── RECORDS FOR THE EXERCISE ──

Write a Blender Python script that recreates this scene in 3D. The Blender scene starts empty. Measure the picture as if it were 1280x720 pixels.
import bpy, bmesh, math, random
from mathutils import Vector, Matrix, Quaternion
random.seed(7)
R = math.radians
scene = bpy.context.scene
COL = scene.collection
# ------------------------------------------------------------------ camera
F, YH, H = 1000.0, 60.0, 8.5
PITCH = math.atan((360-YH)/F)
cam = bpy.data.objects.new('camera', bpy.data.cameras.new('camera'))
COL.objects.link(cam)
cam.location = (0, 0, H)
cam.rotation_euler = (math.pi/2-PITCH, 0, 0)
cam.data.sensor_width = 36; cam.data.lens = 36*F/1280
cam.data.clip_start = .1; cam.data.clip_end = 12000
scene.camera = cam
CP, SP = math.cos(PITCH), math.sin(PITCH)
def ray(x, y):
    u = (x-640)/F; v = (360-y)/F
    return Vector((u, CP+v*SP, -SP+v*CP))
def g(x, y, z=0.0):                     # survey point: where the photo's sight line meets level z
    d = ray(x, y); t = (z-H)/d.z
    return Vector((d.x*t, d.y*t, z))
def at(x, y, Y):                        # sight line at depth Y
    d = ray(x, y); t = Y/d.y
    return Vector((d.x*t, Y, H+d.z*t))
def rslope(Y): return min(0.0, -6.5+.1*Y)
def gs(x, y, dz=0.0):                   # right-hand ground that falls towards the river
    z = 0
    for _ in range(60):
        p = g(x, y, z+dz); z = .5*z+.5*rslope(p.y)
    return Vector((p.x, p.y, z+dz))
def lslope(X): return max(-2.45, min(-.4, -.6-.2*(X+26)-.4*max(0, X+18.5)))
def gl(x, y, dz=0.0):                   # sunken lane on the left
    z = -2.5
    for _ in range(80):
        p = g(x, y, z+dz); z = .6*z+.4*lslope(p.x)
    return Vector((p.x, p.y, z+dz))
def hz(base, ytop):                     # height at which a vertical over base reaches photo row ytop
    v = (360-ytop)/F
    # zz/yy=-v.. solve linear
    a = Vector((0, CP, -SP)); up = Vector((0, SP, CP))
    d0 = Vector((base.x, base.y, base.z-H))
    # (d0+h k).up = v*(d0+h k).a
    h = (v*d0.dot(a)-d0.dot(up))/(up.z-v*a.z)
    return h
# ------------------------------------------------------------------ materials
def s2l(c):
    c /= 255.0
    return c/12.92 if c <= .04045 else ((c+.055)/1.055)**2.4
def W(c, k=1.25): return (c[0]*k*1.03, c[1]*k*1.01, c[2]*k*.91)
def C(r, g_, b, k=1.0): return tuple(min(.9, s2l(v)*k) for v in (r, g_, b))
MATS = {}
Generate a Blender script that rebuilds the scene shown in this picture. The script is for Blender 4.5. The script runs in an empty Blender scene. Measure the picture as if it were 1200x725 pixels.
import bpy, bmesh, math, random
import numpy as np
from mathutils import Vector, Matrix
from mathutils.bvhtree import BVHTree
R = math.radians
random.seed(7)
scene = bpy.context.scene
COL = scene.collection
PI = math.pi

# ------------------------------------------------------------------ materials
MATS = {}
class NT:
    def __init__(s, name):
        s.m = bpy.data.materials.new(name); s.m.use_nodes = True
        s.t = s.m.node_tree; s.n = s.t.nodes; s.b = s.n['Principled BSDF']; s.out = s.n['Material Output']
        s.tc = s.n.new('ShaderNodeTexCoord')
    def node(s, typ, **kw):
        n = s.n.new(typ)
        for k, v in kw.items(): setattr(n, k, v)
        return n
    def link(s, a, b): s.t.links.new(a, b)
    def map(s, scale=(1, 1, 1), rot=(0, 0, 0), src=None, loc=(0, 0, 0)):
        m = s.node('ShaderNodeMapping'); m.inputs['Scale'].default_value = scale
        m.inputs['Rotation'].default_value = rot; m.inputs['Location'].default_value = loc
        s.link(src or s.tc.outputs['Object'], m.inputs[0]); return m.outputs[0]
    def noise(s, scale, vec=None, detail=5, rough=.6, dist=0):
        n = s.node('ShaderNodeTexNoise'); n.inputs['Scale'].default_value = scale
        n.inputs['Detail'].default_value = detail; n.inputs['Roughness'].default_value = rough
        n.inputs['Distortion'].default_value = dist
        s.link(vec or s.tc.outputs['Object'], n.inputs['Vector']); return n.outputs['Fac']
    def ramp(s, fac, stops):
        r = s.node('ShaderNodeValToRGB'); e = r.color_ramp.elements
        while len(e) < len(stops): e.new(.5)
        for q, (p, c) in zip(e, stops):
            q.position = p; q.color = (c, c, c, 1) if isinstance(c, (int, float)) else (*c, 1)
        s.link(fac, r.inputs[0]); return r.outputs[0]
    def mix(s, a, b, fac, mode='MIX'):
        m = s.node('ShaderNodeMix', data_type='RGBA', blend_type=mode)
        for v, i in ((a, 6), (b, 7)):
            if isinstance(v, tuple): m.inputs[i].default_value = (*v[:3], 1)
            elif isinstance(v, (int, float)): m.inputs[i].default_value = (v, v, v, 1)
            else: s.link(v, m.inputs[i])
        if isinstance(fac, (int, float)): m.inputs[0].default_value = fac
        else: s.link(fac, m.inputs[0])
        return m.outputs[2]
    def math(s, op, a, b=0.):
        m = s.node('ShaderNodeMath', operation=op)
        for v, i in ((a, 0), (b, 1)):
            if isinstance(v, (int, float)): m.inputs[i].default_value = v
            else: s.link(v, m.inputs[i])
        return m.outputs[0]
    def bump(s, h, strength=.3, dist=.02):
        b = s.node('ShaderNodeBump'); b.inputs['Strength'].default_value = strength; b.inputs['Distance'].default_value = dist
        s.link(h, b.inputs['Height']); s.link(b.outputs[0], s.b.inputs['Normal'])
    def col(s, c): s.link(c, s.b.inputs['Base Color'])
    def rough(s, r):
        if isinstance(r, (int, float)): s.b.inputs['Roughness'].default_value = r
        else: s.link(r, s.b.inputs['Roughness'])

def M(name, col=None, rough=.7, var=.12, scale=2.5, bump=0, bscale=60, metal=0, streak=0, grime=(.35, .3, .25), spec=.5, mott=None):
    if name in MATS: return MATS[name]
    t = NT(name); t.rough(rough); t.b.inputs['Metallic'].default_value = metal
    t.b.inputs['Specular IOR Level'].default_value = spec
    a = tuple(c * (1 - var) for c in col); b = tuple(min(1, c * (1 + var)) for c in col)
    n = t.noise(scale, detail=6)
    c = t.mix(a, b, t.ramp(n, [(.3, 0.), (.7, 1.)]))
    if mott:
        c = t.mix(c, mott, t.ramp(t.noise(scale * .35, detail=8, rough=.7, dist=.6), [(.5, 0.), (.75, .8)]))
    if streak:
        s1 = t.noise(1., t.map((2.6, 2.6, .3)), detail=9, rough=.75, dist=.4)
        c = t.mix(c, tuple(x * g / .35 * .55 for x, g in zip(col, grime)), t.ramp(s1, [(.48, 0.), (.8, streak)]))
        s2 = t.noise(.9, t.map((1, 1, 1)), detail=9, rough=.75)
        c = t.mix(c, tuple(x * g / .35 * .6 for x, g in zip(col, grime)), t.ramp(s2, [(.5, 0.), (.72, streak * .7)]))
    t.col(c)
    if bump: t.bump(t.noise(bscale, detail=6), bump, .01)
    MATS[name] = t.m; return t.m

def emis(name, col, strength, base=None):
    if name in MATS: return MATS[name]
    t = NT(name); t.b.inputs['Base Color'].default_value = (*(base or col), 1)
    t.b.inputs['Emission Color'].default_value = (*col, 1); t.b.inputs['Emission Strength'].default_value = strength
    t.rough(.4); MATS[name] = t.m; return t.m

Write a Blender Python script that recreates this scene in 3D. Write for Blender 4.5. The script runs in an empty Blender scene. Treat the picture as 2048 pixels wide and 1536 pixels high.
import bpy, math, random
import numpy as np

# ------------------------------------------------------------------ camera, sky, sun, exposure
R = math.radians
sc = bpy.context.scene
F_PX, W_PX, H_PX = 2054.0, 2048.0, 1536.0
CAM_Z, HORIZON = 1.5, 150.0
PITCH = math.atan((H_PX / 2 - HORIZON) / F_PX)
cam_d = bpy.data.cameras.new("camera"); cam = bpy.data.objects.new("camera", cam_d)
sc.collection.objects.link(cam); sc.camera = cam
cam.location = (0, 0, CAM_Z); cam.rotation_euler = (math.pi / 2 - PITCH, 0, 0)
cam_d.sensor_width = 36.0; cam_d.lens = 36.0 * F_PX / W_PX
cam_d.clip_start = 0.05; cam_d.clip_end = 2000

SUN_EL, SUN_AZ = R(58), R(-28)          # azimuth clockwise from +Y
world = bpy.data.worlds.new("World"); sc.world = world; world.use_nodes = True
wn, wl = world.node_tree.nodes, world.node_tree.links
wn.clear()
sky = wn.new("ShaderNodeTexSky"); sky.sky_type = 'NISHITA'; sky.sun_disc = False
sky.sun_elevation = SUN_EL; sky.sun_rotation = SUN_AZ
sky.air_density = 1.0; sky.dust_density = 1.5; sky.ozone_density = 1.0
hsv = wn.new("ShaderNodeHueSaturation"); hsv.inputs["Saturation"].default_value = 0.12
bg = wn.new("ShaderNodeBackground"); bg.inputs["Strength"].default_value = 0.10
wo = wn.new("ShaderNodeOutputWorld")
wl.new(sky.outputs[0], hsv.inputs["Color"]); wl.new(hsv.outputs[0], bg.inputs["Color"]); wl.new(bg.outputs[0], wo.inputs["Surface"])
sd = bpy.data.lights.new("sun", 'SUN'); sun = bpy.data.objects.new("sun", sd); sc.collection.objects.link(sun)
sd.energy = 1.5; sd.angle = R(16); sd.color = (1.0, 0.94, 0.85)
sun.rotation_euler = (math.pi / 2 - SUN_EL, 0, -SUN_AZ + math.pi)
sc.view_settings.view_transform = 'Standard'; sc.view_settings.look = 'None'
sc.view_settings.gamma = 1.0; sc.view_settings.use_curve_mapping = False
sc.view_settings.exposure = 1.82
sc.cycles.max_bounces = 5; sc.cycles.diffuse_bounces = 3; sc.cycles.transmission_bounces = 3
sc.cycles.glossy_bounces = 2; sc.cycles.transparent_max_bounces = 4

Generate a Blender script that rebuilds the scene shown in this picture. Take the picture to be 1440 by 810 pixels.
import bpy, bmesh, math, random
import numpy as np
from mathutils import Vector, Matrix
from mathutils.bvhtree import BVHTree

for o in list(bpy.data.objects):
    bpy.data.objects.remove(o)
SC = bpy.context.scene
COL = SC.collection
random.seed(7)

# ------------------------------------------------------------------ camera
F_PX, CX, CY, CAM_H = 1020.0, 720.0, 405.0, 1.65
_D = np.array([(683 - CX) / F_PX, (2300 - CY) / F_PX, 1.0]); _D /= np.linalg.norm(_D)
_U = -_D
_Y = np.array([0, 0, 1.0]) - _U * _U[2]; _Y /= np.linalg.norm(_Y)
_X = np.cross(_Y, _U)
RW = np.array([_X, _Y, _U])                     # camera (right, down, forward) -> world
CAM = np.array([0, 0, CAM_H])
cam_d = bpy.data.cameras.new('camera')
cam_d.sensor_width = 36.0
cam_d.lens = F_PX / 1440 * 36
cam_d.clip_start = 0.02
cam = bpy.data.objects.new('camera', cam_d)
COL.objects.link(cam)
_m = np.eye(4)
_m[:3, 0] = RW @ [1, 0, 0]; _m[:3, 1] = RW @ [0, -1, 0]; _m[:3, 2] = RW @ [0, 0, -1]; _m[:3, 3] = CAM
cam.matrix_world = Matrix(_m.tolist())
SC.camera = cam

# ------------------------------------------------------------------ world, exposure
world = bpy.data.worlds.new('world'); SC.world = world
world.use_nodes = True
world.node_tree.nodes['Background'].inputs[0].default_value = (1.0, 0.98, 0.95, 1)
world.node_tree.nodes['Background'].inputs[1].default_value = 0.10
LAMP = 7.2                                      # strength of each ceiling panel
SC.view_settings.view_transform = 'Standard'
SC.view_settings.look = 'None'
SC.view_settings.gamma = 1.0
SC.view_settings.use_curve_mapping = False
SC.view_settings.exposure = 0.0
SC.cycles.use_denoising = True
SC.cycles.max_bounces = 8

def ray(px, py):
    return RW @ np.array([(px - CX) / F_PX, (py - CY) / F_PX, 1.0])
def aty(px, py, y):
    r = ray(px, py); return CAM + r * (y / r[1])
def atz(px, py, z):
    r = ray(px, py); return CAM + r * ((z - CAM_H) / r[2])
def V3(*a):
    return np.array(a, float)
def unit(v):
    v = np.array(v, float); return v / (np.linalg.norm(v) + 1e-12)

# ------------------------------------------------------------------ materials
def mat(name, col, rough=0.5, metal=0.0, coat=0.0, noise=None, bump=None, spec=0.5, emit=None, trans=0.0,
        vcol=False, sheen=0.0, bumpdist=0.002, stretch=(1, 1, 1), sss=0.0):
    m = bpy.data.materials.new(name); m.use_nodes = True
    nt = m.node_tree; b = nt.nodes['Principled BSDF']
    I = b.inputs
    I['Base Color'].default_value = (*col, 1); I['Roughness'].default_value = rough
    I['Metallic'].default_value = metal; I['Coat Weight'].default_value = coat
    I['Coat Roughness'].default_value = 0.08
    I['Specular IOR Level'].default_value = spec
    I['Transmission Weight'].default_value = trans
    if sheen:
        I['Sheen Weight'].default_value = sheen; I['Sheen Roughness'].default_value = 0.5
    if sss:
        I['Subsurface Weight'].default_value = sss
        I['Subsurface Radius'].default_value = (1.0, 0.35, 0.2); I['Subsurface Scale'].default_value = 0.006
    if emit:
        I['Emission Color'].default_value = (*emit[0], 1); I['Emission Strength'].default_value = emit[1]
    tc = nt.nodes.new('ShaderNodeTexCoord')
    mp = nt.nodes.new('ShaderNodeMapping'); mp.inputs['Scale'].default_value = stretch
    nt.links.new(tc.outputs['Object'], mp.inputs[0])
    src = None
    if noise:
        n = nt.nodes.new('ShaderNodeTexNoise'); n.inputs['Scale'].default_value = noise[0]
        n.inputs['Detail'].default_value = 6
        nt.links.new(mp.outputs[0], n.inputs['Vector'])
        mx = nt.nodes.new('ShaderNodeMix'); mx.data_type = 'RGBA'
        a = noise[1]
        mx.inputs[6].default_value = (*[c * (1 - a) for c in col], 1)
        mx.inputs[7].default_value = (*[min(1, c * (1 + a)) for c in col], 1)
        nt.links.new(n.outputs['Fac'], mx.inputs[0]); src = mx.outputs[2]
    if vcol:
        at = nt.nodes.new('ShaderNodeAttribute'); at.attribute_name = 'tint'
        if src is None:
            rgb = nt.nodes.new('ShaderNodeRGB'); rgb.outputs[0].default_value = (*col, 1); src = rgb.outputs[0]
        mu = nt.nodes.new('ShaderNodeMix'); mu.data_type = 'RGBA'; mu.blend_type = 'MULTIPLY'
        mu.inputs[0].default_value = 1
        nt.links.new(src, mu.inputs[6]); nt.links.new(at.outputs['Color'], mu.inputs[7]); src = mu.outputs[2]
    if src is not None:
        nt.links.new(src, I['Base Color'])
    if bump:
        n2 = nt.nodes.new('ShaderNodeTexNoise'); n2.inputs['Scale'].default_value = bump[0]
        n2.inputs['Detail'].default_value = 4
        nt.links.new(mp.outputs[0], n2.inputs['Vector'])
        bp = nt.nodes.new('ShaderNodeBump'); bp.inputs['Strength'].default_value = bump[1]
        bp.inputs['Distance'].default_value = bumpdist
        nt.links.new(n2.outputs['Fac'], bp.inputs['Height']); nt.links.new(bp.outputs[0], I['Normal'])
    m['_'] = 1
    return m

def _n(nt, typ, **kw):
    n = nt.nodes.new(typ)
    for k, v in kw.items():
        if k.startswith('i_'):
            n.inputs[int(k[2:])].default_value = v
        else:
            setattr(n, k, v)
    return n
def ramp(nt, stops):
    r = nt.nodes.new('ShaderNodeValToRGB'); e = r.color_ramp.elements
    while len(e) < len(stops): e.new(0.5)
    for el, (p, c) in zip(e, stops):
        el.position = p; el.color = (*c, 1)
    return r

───

THE TASK - Repeat, unchanged, every line from the one that contains "were 1200x725 pixels." to the one that contains "PI = math.pi", including both, and no other line.

OUTPUT OF THE EXERCISE -
Generate a Blender script that rebuilds the scene shown in this picture. The script is for Blender 4.5. The script runs in an empty Blender scene. Measure the picture as if it were 1200x725 pixels.
import bpy, bmesh, math, random
import numpy as np
from mathutils import Vector, Matrix
from mathutils.bvhtree import BVHTree
R = math.radians
random.seed(7)
scene = bpy.context.scene
COL = scene.collection
PI = math.pi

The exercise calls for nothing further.